### [Directions for this task]
Output exactly the lines that run from the line containing "Continue the Blender" through the line containing "p.raw([[p.W(px,bandy(px)-1,-.001),p.W(px,boty(px),-.001)] for px", with both ends included.

====

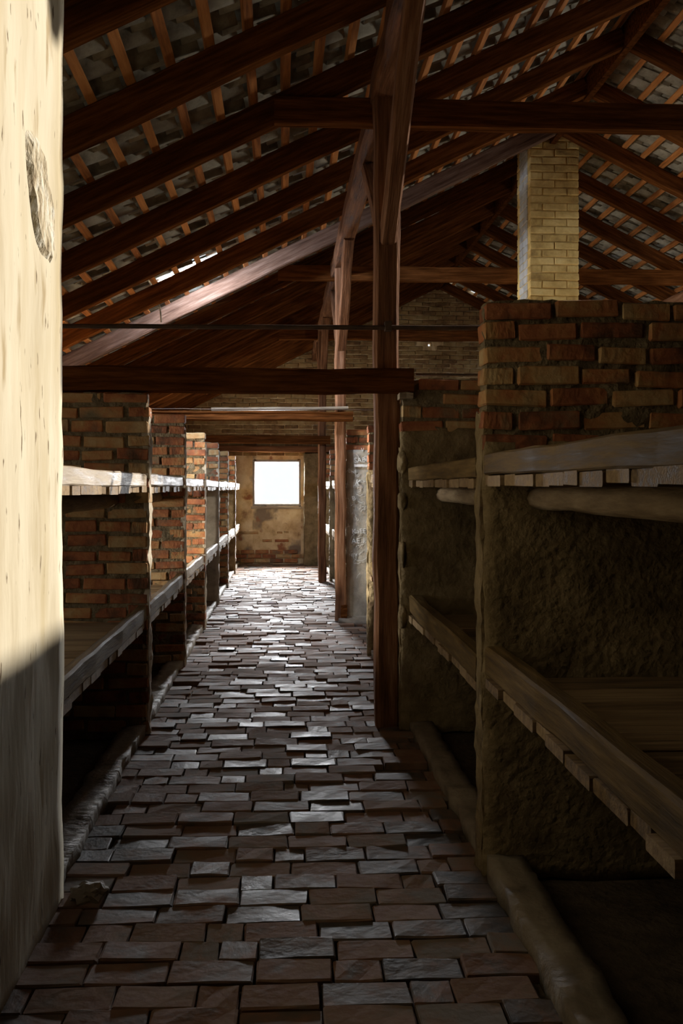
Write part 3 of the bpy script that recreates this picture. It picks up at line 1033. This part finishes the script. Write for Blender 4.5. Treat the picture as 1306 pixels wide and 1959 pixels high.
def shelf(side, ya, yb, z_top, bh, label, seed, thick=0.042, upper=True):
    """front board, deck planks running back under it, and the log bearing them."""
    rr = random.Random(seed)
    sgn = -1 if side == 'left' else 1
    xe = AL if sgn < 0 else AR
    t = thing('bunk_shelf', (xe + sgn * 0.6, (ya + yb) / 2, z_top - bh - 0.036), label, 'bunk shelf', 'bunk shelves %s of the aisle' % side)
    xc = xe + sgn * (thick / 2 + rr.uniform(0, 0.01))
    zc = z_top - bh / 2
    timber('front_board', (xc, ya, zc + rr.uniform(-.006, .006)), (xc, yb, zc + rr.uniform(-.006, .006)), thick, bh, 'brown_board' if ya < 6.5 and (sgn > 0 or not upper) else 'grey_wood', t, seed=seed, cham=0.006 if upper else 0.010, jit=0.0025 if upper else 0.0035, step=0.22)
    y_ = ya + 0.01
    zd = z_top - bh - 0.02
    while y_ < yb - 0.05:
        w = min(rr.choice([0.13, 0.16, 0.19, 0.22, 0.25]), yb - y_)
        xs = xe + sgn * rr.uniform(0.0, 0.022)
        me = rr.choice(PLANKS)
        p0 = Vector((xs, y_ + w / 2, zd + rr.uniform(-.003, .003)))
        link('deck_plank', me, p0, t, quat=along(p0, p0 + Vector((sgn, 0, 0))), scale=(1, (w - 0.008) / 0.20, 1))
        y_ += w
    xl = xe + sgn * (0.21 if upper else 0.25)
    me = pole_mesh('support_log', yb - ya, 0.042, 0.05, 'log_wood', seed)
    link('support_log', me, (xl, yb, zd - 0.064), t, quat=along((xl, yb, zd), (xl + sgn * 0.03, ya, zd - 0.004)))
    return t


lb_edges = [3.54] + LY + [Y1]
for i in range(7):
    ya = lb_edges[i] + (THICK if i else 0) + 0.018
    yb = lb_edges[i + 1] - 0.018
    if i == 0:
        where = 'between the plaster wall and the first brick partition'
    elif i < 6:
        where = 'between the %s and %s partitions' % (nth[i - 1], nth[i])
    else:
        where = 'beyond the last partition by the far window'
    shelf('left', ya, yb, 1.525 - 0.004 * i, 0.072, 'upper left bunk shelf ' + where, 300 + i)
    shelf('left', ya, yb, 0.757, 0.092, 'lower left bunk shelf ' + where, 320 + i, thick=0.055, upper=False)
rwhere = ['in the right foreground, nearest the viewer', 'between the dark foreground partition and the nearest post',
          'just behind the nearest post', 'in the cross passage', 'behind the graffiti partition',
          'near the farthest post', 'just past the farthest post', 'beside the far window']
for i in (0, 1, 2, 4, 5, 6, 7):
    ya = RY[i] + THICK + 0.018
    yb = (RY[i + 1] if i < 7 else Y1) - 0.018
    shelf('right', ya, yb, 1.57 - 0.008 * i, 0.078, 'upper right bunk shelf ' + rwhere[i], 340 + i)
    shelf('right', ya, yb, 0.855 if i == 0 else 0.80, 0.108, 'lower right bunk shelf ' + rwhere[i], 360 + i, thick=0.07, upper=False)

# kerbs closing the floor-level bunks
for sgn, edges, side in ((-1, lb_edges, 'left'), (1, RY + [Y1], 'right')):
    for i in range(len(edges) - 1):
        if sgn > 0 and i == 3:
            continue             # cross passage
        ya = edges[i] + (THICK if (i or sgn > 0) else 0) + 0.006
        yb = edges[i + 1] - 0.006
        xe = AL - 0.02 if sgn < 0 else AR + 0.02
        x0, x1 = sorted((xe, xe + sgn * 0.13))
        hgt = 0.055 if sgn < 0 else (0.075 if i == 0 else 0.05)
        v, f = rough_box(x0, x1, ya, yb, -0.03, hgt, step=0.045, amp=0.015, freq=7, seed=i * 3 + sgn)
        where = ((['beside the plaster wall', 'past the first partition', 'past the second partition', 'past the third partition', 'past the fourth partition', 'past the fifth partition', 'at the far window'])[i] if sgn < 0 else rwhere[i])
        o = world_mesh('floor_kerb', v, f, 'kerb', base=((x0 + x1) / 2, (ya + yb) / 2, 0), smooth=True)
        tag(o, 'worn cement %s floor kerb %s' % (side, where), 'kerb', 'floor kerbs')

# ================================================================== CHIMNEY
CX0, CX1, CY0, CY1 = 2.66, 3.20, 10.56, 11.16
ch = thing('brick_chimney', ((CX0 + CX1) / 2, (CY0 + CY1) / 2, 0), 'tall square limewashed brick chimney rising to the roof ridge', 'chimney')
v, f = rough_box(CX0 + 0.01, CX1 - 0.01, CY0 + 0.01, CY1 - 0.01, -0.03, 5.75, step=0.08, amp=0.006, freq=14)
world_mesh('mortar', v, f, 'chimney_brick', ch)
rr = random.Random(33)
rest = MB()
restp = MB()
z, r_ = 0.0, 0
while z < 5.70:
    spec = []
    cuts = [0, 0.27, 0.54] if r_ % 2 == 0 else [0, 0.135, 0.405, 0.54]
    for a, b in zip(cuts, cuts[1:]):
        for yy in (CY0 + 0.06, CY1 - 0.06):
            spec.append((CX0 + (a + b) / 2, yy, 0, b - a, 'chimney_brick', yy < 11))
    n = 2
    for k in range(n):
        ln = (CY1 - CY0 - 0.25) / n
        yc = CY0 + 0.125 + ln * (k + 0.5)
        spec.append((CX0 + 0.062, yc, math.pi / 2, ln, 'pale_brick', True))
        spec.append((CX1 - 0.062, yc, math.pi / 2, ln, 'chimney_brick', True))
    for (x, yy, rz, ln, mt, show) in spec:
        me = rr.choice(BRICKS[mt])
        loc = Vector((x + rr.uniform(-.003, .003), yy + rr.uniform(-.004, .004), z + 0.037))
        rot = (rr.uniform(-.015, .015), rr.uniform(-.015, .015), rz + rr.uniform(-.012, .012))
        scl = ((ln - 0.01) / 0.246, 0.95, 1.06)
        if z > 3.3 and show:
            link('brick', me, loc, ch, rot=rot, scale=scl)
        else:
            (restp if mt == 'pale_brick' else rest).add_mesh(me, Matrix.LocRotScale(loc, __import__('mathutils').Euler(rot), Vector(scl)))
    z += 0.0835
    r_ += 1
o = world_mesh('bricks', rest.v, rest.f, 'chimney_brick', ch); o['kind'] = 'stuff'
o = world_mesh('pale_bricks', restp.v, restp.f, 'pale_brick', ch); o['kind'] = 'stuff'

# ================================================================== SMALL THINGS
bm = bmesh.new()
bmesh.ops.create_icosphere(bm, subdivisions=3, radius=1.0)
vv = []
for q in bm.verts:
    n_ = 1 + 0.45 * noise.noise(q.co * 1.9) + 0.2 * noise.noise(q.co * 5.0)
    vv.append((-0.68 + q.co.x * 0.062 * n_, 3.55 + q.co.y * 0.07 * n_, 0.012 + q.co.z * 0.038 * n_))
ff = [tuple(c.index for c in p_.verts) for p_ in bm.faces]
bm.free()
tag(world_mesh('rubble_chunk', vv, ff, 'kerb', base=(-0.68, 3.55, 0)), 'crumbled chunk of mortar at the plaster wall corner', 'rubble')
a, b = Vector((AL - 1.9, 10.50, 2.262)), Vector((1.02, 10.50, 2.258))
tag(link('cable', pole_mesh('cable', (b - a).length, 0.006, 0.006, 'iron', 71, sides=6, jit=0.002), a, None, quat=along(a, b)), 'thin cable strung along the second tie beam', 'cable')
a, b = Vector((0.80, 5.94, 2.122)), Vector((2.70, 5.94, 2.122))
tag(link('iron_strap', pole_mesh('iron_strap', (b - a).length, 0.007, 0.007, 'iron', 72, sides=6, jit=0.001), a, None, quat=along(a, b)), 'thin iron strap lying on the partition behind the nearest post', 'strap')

====

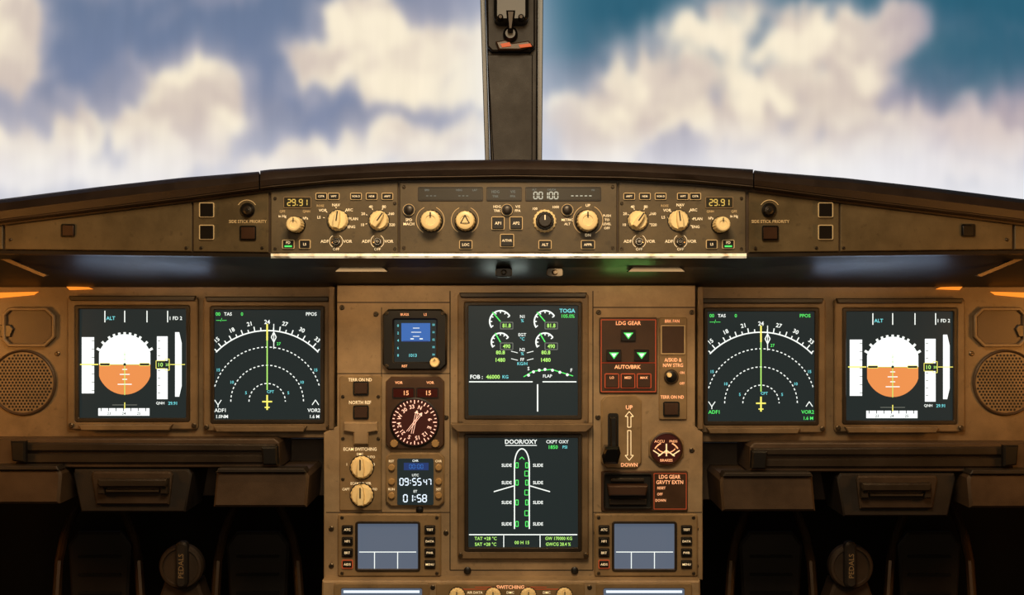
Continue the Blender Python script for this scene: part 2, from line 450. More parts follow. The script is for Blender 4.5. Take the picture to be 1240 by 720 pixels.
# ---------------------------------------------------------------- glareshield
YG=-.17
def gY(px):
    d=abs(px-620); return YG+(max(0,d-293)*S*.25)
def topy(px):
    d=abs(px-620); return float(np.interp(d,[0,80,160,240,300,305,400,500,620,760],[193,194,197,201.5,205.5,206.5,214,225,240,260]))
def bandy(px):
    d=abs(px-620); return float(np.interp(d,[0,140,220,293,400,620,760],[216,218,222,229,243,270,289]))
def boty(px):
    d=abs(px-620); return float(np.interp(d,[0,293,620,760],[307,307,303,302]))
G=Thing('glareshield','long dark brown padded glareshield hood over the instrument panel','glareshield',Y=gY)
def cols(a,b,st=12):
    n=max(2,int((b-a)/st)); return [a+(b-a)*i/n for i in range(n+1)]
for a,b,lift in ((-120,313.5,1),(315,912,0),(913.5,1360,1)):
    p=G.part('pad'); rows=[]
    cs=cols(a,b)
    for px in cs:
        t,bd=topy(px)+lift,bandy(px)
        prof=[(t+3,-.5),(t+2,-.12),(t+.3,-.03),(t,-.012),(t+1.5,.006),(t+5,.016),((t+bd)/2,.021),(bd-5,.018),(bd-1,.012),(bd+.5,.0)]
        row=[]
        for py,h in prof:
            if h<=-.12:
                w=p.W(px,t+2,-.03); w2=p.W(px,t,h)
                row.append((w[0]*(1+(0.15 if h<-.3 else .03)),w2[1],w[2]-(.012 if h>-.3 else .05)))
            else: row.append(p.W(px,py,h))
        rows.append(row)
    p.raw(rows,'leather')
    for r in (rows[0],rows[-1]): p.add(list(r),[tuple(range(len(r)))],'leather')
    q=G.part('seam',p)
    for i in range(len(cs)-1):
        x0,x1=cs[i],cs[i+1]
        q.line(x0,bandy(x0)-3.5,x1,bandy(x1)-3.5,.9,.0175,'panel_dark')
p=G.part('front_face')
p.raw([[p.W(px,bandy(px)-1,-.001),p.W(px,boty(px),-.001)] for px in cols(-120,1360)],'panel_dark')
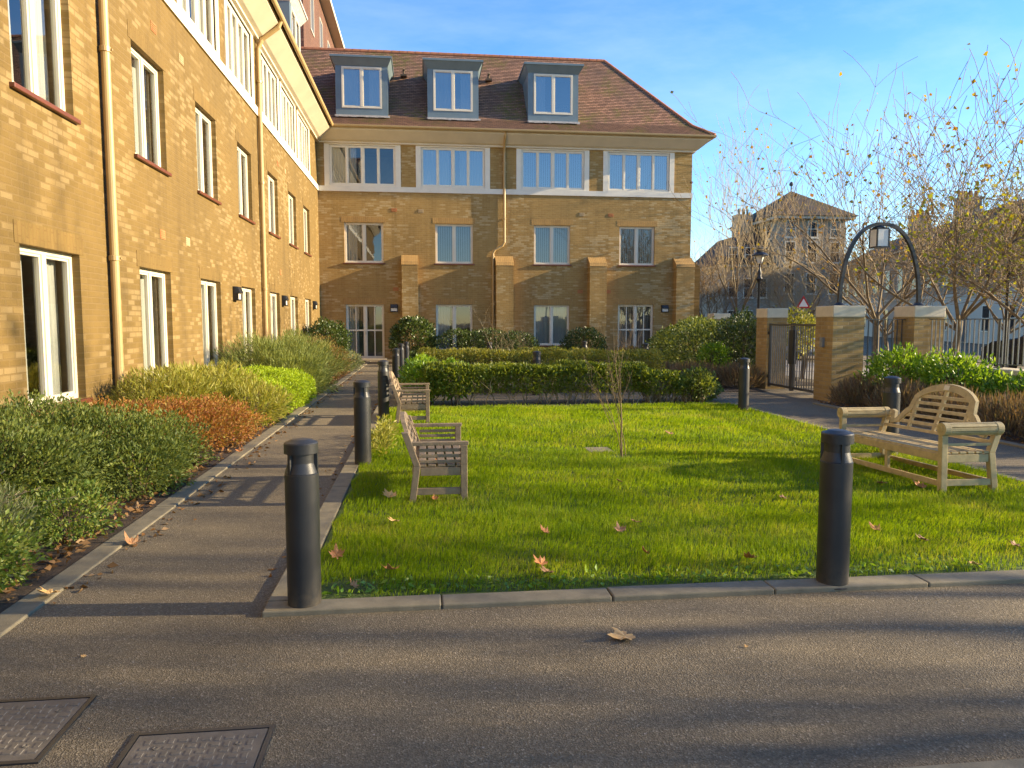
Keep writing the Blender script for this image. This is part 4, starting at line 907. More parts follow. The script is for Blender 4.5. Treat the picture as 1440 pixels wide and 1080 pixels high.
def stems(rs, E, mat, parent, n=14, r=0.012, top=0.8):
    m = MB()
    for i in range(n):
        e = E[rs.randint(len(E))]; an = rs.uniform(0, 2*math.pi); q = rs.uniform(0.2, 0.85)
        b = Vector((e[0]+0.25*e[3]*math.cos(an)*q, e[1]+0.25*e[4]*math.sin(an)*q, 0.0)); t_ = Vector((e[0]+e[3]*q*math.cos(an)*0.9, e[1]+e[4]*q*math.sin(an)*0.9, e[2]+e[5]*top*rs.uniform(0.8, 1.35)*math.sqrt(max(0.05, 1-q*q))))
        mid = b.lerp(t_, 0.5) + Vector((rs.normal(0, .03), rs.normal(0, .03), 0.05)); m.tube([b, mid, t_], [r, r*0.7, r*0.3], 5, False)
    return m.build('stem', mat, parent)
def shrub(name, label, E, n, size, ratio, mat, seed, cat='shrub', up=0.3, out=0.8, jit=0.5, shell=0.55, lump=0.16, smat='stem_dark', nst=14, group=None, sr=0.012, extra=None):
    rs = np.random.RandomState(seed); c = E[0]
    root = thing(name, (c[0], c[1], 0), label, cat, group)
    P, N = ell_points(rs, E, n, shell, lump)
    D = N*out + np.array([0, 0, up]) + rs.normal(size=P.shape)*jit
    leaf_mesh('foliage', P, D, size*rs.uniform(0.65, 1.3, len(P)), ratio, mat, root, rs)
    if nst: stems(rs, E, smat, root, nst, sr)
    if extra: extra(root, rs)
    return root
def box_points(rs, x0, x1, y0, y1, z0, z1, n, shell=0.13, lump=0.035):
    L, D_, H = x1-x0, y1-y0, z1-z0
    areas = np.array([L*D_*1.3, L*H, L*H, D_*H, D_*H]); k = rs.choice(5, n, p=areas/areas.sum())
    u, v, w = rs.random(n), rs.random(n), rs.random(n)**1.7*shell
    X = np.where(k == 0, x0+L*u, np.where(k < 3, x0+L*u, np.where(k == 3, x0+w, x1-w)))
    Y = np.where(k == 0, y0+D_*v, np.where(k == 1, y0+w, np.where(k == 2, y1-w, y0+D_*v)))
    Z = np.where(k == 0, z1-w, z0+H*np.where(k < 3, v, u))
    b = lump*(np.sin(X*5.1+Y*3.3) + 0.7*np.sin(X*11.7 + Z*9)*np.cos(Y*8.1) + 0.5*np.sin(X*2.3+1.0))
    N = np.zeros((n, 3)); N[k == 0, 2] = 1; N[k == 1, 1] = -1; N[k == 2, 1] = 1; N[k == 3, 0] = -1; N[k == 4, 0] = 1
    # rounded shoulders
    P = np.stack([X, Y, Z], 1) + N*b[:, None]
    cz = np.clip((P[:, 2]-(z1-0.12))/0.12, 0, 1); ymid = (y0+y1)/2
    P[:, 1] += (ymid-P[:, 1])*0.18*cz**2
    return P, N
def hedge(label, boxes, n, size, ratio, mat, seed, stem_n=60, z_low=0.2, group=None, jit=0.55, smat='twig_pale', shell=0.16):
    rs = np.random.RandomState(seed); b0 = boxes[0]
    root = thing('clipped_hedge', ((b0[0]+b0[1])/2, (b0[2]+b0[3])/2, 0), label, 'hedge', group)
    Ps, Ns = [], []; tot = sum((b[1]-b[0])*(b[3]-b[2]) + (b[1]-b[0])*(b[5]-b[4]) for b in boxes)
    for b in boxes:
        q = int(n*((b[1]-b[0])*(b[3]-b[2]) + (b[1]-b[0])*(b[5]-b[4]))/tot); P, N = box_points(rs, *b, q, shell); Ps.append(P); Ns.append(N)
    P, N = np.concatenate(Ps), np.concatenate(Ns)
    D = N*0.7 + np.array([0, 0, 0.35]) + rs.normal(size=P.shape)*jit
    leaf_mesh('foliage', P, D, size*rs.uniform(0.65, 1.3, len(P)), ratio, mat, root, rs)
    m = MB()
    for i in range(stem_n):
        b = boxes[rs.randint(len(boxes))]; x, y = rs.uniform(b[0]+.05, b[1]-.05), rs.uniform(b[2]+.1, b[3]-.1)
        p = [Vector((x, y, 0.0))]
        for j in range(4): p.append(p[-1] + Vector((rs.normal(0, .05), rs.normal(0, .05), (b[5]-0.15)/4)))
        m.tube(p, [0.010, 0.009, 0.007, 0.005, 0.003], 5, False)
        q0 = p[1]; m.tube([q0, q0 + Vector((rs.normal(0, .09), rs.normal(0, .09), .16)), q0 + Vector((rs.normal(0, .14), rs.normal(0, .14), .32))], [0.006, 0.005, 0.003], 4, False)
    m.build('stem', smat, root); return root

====

### [Exercise solution]
Continue the Blender Python script for this scene: part 2, from line 450. More parts follow. The script is for Blender 4.5. Take the picture to be 1240 by 720 pixels.
# ---------------------------------------------------------------- glareshield
YG=-.17
def gY(px):
    d=abs(px-620); return YG+(max(0,d-293)*S*.25)
def topy(px):
    d=abs(px-620); return float(np.interp(d,[0,80,160,240,300,305,400,500,620,760],[193,194,197,201.5,205.5,206.5,214,225,240,260]))
def bandy(px):
    d=abs(px-620); return float(np.interp(d,[0,140,220,293,400,620,760],[216,218,222,229,243,270,289]))
def boty(px):
    d=abs(px-620); return float(np.interp(d,[0,293,620,760],[307,307,303,302]))
G=Thing('glareshield','long dark brown padded glareshield hood over the instrument panel','glareshield',Y=gY)
def cols(a,b,st=12):
    n=max(2,int((b-a)/st)); return [a+(b-a)*i/n for i in range(n+1)]
for a,b,lift in ((-120,313.5,1),(315,912,0),(913.5,1360,1)):
    p=G.part('pad'); rows=[]
    cs=cols(a,b)
    for px in cs:
        t,bd=topy(px)+lift,bandy(px)
        prof=[(t+3,-.5),(t+2,-.12),(t+.3,-.03),(t,-.012),(t+1.5,.006),(t+5,.016),((t+bd)/2,.021),(bd-5,.018),(bd-1,.012),(bd+.5,.0)]
        row=[]
        for py,h in prof:
            if h<=-.12:
                w=p.W(px,t+2,-.03); w2=p.W(px,t,h)
                row.append((w[0]*(1+(0.15 if h<-.3 else .03)),w2[1],w[2]-(.012 if h>-.3 else .05)))
            else: row.append(p.W(px,py,h))
        rows.append(row)
    p.raw(rows,'leather')
    for r in (rows[0],rows[-1]): p.add(list(r),[tuple(range(len(r)))],'leather')
    q=G.part('seam',p)
    for i in range(len(cs)-1):
        x0,x1=cs[i],cs[i+1]
        q.line(x0,bandy(x0)-3.5,x1,bandy(x1)-3.5,.9,.0175,'panel_dark')
p=G.part('front_face')
p.raw([[p.W(px,bandy(px)-1,-.001),p.W(px,boty(px),-.001)] for px in cols(-120,1360)],'panel_dark')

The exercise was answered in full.